Open source software is released in source code form, under a license that allows users to make modifications to it. Such software is created by a community of developers in a collaborative, public manner, and released without license fees. Larger open source projects may have contributors from dozens of companies that use and depend upon it, as well as hobbyists and researchers.
Why Open Source?
We are open source evangelists. We passionately believe in the value of open source software and the power of the communities that produce it. It's not just a question of cost - open source provides advantages in security, flexibility, and openness that are unmatched by commercial systems. And although open source software does still have costs associated with it, these do not take the form of ongoing license fees. In a well executed open source project, costs are frequently lower than proprietary solutions. There are also policy-based reasons for adopting open source. Compared to proprietary alternatives, open source software provides transparency and no vendor lock-in.
Open Source Advantages
The advantages of open source software go beyond financial considerations.
- Security - Keeping source code open increases its security and quality through continual inspection and peer review. Open source software has a history of rapid response to security threats, and a lower mean time to fix reported bugs.
- Flexibility - Open source software can change as you need it to. You are not restricted to a fixed feature set, you can customize the system to fit your requirements. If the right tool doesn't exist to support your needs, we can build it ourselves and even donate it back to the software community.
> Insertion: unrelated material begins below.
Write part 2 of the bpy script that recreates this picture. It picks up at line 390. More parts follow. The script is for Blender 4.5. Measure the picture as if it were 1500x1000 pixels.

- Transparency - Open source enables you to leverage a culture of trust and openness, rather than secrecy. With access to the source code, you can verify everything a software vendor delivers.
- Vendor choice - With open source you will be able to find people all over the world with the right knowledge and skills to develop your projects.
- Stability - Open source allows you to have full control over your code base, and you own your customizations. If a proprietary system gets bought out or shuts down, its users can be left stranded. Iterative development allows you to grow the system with your requirements, rather than being tied to a vendor's prescribed upgrade path.